Wednesday, August 9th, 2017

Axwell /\ Ingrosso – More Than You Know

EDM continues to rapidly exhaust its feature credit typography options…


Crystal Leww: To the surprise of just about everyone who knows that I love the EDM, I was never the hugest Swedish House Mafia fan, which I think is a regional preference issue. Swedish House Mafia are the ultimate European big room EDM act that spawned stuff like Alesso, Hardwell, Avicii, and Martin Garrix (“Animals” days). That strain of EDM definitely still exists, but the remaining 2/3 of SHM have made their sound bigger in a way that feels super-American. The way this revs up in the pre-drop is so great — love those handclaps and the percussive guitar. But it’s that big dumb drop that feels like it could close out a festival set with fireworks that really does it. Way to play to the lowest common denominator, bros.

Thomas Inskeep: Lower than the lowest-common-denominator EDM-pop song, this is thoroughly terrible from its music to its lyrics to its video.

Iain Mew: It’s probably not a good sign for current dance-pop when something sounding like an Avicii & Generic Turner track circa 2013 becomes refreshing. I dig that it’s properly built around the chorus, though, the low-key drop and filtered loops of the vocal lines merging into one and the same with an understated flourish. Plus One Direction backing vocalist Kristoffer Fogelmark demonstrates a knowledge of the difference between personality and overdoing every line, previously far from a given.

Jibril Yassin: Was it intentional that Kristoffer Fogelmark’s vocals were processed to sound like a mystery member of 1D? The totally serviceable hook feels like it came from a bizarro Zayn/Harry Styles hybrid that continues to confuse me the more I listen to it, but it’s clearly meant to be shouted from the top of your lungs. Similarly, marrying big house EDM to Maroon 5 robofunk works a lot better than expected. It still feels like a Johnny-come-lately, but it’s an engaging one. 

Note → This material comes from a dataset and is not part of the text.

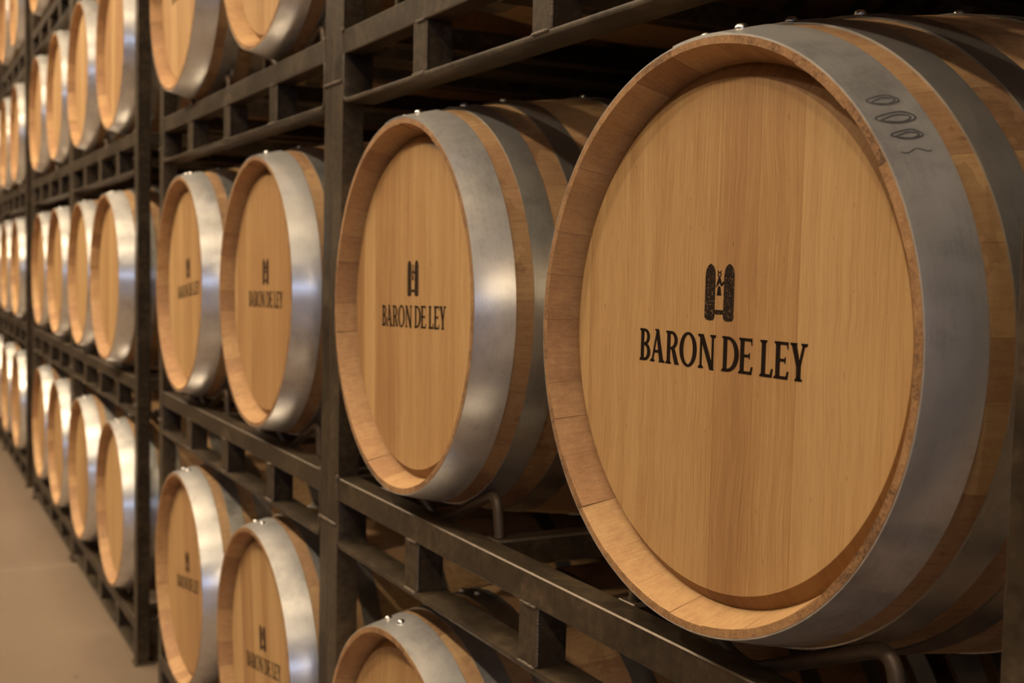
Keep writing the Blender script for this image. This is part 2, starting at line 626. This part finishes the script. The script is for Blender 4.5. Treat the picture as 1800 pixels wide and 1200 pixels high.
# ------------------------------------------------------------------ printed lettering on the heads (u to the viewer's right, v up)
class Pen:
    def __init__(self):
        self.polys = []

    def poly(self, pts):
        self.polys.append(pts)

    def rect(self, x0, x1, y0, y1):
        self.poly([(x0, y0), (x1, y0), (x1, y1), (x0, y1)])

    def bar(self, x0, y0, x1, y1, w0, w1=None):
        """slanted stroke with horizontal cut ends, w = horizontal width"""
        w1 = w0 if w1 is None else w1
        self.poly([(x0 - w0 / 2, y0), (x0 + w0 / 2, y0), (x1 + w1 / 2, y1), (x1 - w1 / 2, y1)])

    def arc(self, cx, cy, rx, ry, tx, ty, a0, a1, n=18):
        """elliptical band, tx/ty = stroke thickness across x / y"""
        for k in range(n):
            p = []
            for a, inner in ((a0 + (a1 - a0) * k / n, 0), (a0 + (a1 - a0) * (k + 1) / n, 0), (a0 + (a1 - a0) * (k + 1) / n, 1), (a0 + (a1 - a0) * k / n, 1)):
                qx, qy = (rx - tx, ry - ty) if inner else (rx, ry)
                p.append((cx + qx * math.cos(a), cy + qy * math.sin(a)))
            self.poly(p)

    def serif(self, x0, x1, y, d):
        """slab serif growing from height y in direction d (+1 up, -1 down), bracketed"""
        h = .055
        self.rect(x0, x1, min(y, y + d * h), max(y, y + d * h))
        m0, m1 = x0 + (x1 - x0) * .2, x0 + (x1 - x0) * .8
        a, b = y + d * h, y + d * (h + .035)
        self.poly([(x0 + .02, a), (x1 - .02, a), (m1, b), (m0, b)] if d > 0 else [(m0, b), (m1, b), (x1 - .02, a), (x0 + .02, a)])


def letter(ch, w):
    P = Pen()
    st = .170
    th = .07
    H = PI / 2
    if ch in 'BRDEL':
        P.rect(.06, .06 + st, 0, 1)
        P.serif(0, .06 + st + .05, 0, 1)
        P.serif(0, .06 + st + .05, 1, -1)
    x1 = .06 + st
    if ch == 'B':
        c = x1 - .02
        P.rect(x1, c + .06, .91, 1)
        P.rect(x1, c + .06, .49, .56)
        P.rect(x1, c + .06, 0, .09)
        P.arc(c + .05, .745, w - c - .08, .255, .155, .09, -H, H)
        P.arc(c + .05, .28, w - c - .04, .28, .175, .09, -H, H)
    elif ch == 'R':
        c = x1 - .02
        P.rect(x1, c + .08, .91, 1)
        P.rect(x1, c + .08, .44, .51)
        P.arc(c + .06, .72, w - c - .11, .28, .165, .09, -H, H)
        P.bar(w - .08, 0, c + .16, .47, .21, .18)
        P.rect(w - .17, w + .03, 0, .045)
    elif ch == 'D':
        c = x1 - .02
        P.rect(x1, c + .05, .91, 1)
        P.rect(x1, c + .05, 0, .09)
        P.arc(c + .04, .5, w - c - .03, .5, .195, .09, -H, H, 28)
    elif ch == 'E':
        P.rect(x1, w - .03, .915, 1)
        P.rect(x1, w - .12, .47, .55)
        P.rect(x1, w - .03, 0, .085)
        P.poly([(w - .10, 1), (w - .02, 1), (w - .02, .80), (w - .05, .80)])
        P.poly([(w - .05, .22), (w + .02, .22), (w - .02, 0), (w - .12, 0)])
        P.rect(w - .15, w - .11, .42, .60)
    elif ch == 'L':
        P.rect(x1, w - .02, 0, .085)
        P.poly([(w - .04, .24), (w + .03, .24), (w - .01, 0), (w - .12, 0)])
    elif ch == 'A':
        P.bar(.11, 0, w * .47, 1, .10, .08)
        P.bar(w - .16, 0, w * .47, 1.0, .21, .16)
        P.rect(w * .27, w * .68, .29, .375)
        P.serif(0, .23, 0, 1)
        P.serif(w - .29, w, 0, 1)
        P.rect(w * .47 - .12, w * .47 + .065, .965, 1.02)
    elif ch == 'O':
        P.arc(w / 2, .5, w / 2, .52, .19, .085, 0, 2 * PI, 48)
    elif ch == 'N':
        P.rect(.10, .20, 0, 1)
        P.rect(w - .20, w - .10, 0, 1)
        P.bar(w - .17, -.02, .16, 1, .20, .20)
        P.serif(.03, .27, 0, 1)
        P.serif(.0, .2, 1, -1)
        P.serif(w - .27, w - .01, 1, -1)
    elif ch == 'Y':
        c = w * .53
        P.rect(c - st / 2, c + st / 2, 0, .46)
        P.bar(c - .02, .40, .11, 1, .16, .20)
        P.bar(c + .03, .40, w - .09, 1, .10, .10)
        P.serif(c - .14, c + .14, 0, 1)
        P.serif(-.02, .24, 1, -1)
        P.serif(w - .20, w + .04, 1, -1)
    return P.polys


LETTERS = [('B', -.1305, .0195), ('A', -.1105, .026), ('R', -.0825, .0222), ('O', -.0585, .029), ('N', -.0275, .029),
           ('D', .0112, .0255), ('E', .0372, .0200), ('L', .0682, .0175), ('E', .0882, .0195), ('Y', .1105, .0205)]
CAP = .0345
FACE = 0.0285


def flat_mesh(polys, mat, name, h=0.0003):
    """thin printed layer standing on the head's face"""
    bm = bmesh.new()
    for p in polys:
        f_ = [bm.verts.new((FACE - h, -u, v)) for u, v in p]
        bk = [bm.verts.new((FACE + h, -u, v)) for u, v in p]
        try:
            bm.faces.new(f_)
            n = len(p)
            for i in range(n):
                bm.faces.new((f_[i], f_[(i + 1) % n], bk[(i + 1) % n], bk[i]))
        except ValueError:
            pass
    bmesh.ops.recalc_face_normals(bm, faces=bm.faces)
    for f in bm.faces:
        if abs(f.normal.x) > .9 and f.normal.x > 0:
            f.normal_flip()
    return mesh_from(bm, name, [mat], smooth=False)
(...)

Alfred Soto: I don’t usually care for coherence, but their label should send these blokes to a creative writing course. “Let me taste your smile?” Okay. “You’re the best, more than you know”? Why wouldn’t she not know? “Your good intentions are sweet and pure”? Well, yeah — you already said they were “good.” And they would’ve sung “it ain’t over till the fat lady sings” in 2003.

Ryo Miyauchi: As a “winning the girl back” type of tale, it’s way too stubborn to find any glory in it. But the use of “you” does some wonders as a general pre-game tune: that line about being un-tameable is made to be claimed as an excuse to go a little overboard while those horns blast like a homecoming tune for a pack of gladiators.

Stephen Eisermann: The electric guitar riff in the chorus is more annoying than anything, and the music feels too peppy for the lyrics. The song is just cluttered and unnecessarily noisy, which I guess could be said about many EDM songs, but this one feels increasingly exhausting. Basically, I want EDM artists to know that just because something would sound good at an outside festival doesn’t mean it would make a good studio recording.

Will Rivitz: The machine-learning algorithms that generate pop-house bangers still need some fine-tuning, I guess.